Delegates at COP26 in Glasgow on November 12. /Yves Herman/ Reuters
· Nations are preparing to agree on a final statement as the summit heads into its final hours on Friday.
A new draft statement calls for more ambitious plans to keep global warming below 1.5 degrees Celsius above pre-industrial levels. But it also attempts to meet the demands of both developing and richer nations.
For example, a previous draft released on Wednesday called for nations "to accelerate the phasing out of coal and subsidies for fossil fuels." It was the first time a UN climate summit had explicitly mentioned fossil fuels.
But despite this, the new draft walks slightly back from this call, and a new version adds "unabated" before "coal."
Unabated coal generation refers to the use of coal that does not have technology in place to remove its carbon emissions.
The lines now call for "the phaseout of unabated coal power and of inefficient subsidies for fossil fuels."
The new draft also states that pledges should consider "different national circumstances."
Tuvalu's Foreign Minister Simon Kofe addressing COP26 on November 5 while knee deep in sea water.
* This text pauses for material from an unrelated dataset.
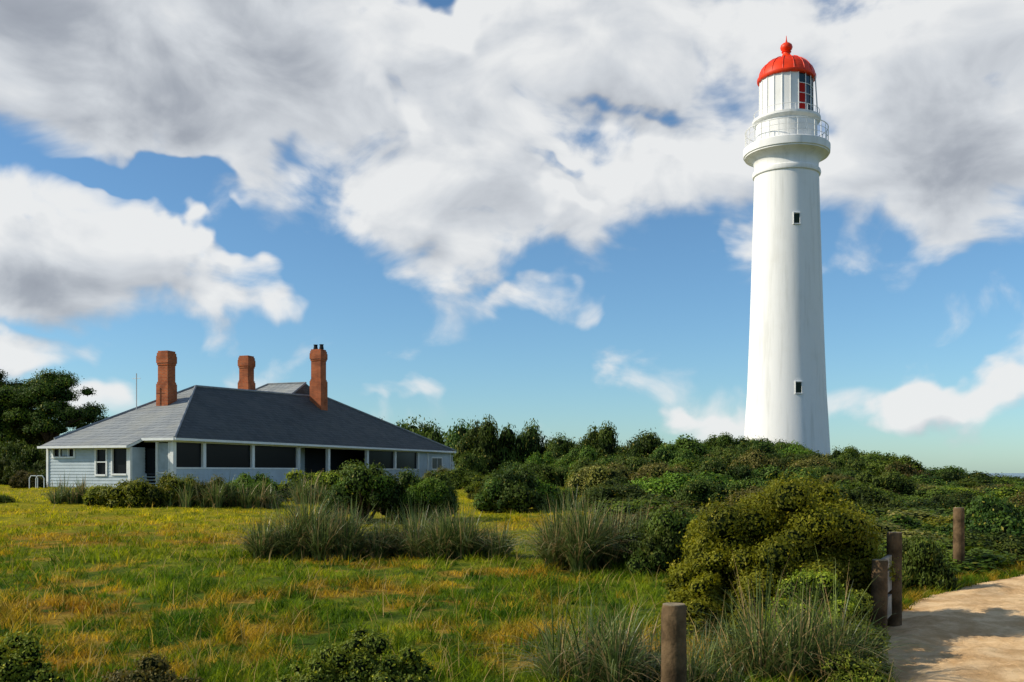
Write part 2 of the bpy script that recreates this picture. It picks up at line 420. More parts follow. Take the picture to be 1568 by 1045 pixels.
for _ in range(9000):
    y=14+ (R.random()**.85)*76; xl=3.2 if y<55 else 3.2-(y-55)*.12
    if y<17: xl=4.4
    elif y<24: xl=3.0
    elif y<34: xl=3.0+ (y-24)*.06
    x=xl+R.random()*(y*.62+5-xl)
    if math.hypot(x-LH[0],y-LH[1])<5.0: continue
    if y<26 and pdist([x],[y])[0]<2.75: continue
    if y<20 and pdist([x],[y])[0]<2.95: continue
    try_add(x,y,1.25+y*.022)
for x,y in pts:
    f=ss(14,60,y); hgt=R.uniform(.6,.95)*(1.0+.68*f); rx=R.uniform(.8,1.4)*(1+.42*f)
    if x/y>.40: hgt*=.75
    if R.random()<.15: hgt*=1.25
    if y<22 and x<7: hgt*=.75
    k=R.choice(['d','d','d','g','o','y']) if y<35 else R.choice(['d','d','g','g','o','d'])
    put_bush('scrub_bush',scrub,x,y,rx,hgt,k)
for _ in range(170):
    y=17+R.random()**1.1*60; x=3.2+R.random()*(y*.6+3-3.2)
    if math.hypot(x-LH[0],y-LH[1])<5 or (y<26 and pdist([x],[y])[0]<2.6): continue
    put_bush('heath_clump',scrub,x,y,R.uniform(1.2,2.0),R.uniform(.35,.6),R.choice(['o','d','g','g']))
for x,y,h in ((17.2,74,2.0),(19,73,2.1),(20.8,73.5,1.9),(22.6,75,1.7),(24.6,76,1.5),(26.6,78,1.4),(15.2,73,2.1),(13,72,2.1)):
    put_bush('scrub_bush',scrub,x,y,R.uniform(1.6,2.2),h,R.choice(['d','g','d']))
belt=empty('distant_tree_belt')
for x,y,r,h,q in [(-2.2,74,2.1,4.8,'d'),(.6,75,2.3,4.9,'d'),(3.7,74,1.8,3.7,'d'),(6.4,72,2.1,3.9,'d'),(8.8,68,2.3,3.2,'d'),(-4.4,96,3.0,6.2,'d'),(-7.8,99,3.4,6.5,'d'),(-10.9,101,3.6,6.7,'d'),(-13.8,101,3.6,6.5,'d'),
                (11,64,2.4,2.5,'d'),(-46,92,6,6.0,'d'),(-52,95,6,6.5,'d'),(-58,90,6,5,'d'),(-2.9,70,1.3,2.4,'d'),(1.8,66,1.6,2.2,'g'),(4.4,63,1.7,2.1,'d'),(-1,82,3,3.6,'d'),(4,86,4,3.4,'d'),(9,88,4,3.2,'d')]:
    put_bush('tree_mass',belt,x,y,r,h,q)
    put_bush('tree_mass',belt,x+R.normal(0,.6),y+2.0,r*.8,h*R.uniform(.7,.92),'d')
def one(name,x,y,rx,h,k,n=1,ry=None):
    e=empty(name,(0,0,0))
    for i in range(n): put_bush('foliage',e,x+(R.normal(0,rx*.4) if i else 0),y+(R.normal(0,.2) if i else 0),rx*(1 if i==0 else .75),h*(1 if i==0 else R.uniform(.7,.95)),k,ry)
    return e
for a_ in [(-12.0,31.5,1.0,1.0,'y',3),(-10.9,31.8,.95,1.1,'y',3),(-9.7,32,.8,.95,'o',2),(-8.7,32.6,.9,1.05,'g',2),(-9.0,35,1.1,1.2,'g',2),(-7.7,36,1.2,1.2,'y',3),(-6.6,36.5,1.0,1.15,'o',2),(-5.6,38,.9,.9,'g',2),
           (-17.3,32.6,.9,.5,'g',2),(-18.5,33,.9,.45,'g',2),(-26.5,46,1.4,1.5,'d',2),(-23.4,48,.8,1.0,'o',1),(.1,30,1.15,1.38,'d',3),(.8,31,.9,1.1,'g',2),(-.8,36,.9,.9,'y',2),(3.4,42,1.5,1.5,'d',2),(-2.4,46,1.2,1.1,'g',2),(1.2,48,1.3,1.3,'d',2),(-3.6,52,1.2,1.2,'o',2),(.2,55,1.4,1.5,'d',2),
           (2.45,16.2,.75,1.10,'d',3),(3.3,17.2,.8,1.1,'g',2),(5.85,14.4,.52,.92,'d',2),(9.6,19.6,1.0,1.2,'d',2),(4.5,13.8,.7,.85,'d',2)]:
    one('garden_shrub',*a_)
def trunked(x,y,rx,h):
    e=empty('coastal_bush',(0,0,0)); z=float(gz(x,y))
    for dx,dy,r_,h_,lift,k in ((0,0,1,.84,.14,'d'),(.5,.2,.7,.62,.1,'d'),(-.55,.1,.62,.62,.06,'d'),(.1,-.3,.7,.5,.35,'g')):
        o=put_bush('foliage',e,x+rx*dx,y+dy,rx*r_,h*h_,k); o.location.z=z+h*lift
    mb=MB()
    for k in range(9):
        a=k*.7+R.random(); r0=.1
        mb.tube([(x+r0*math.cos(a),y+r0*math.sin(a),z-.05),(x+.4*rx*math.cos(a),y+.4*rx*math.sin(a),z+h*.25),(x+.75*rx*math.cos(a),y+.75*rx*math.sin(a),z+h*.55)],[.045,.035,.02],6)
    mb.done('stems',bark,e)
trunked(-3.95,26.7,1.15,1.65); trunked(-2.45,26.9,1.0,1.55)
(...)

The stunt was meant to highlight his island nation's vulnerability to climate change and rising sea levels. /Social Media via Reuters
· Vulnerable countries could need trillions of dollars to deal with the consequences of climate change – way above the $100 billion that is already promised to them by richer nations.
The new figure comes from a draft of a UN report set to be released next year, which was seen by AFP. And it predicts that food shortages, deadly heat, flooding and migration will contribute to this increasing price tag.
The Intergovernmental Panel for Climate Change (IPCC) also argues the higher the temperature increase, the larger the bill.
One prediction states these nations will need $1 trillion a year by 2050.
Another report by UNEP's Adaptation Gap claims that vulnerable countries could need $300 billion in 2030 and $500 billion by 2050.
Richer nations have already promised $100 billion a year to these countries. But they already missed the deadline to provide this money, and it was moved from 2020 to 2023.
But despite this, some have argued the promise made in 2009 is already "seriously outdated."
"The science and the realities on the ground have overtaken what the pledge was supposed to do," Rachel Cleetus, an economist at the Union of Concerned Scientists, told AFP.
"When we talk about post-2025 finance, it really needs to be in the trillions."
· Egypt will host the next UN climate summit in 2022 at the Red Sea resort of Sharm El-Sheikh.
The country's Environment Minister Yasmine Fouad said Egypt's priorities are "climate finance, adaptation, loss and damage" at COP27.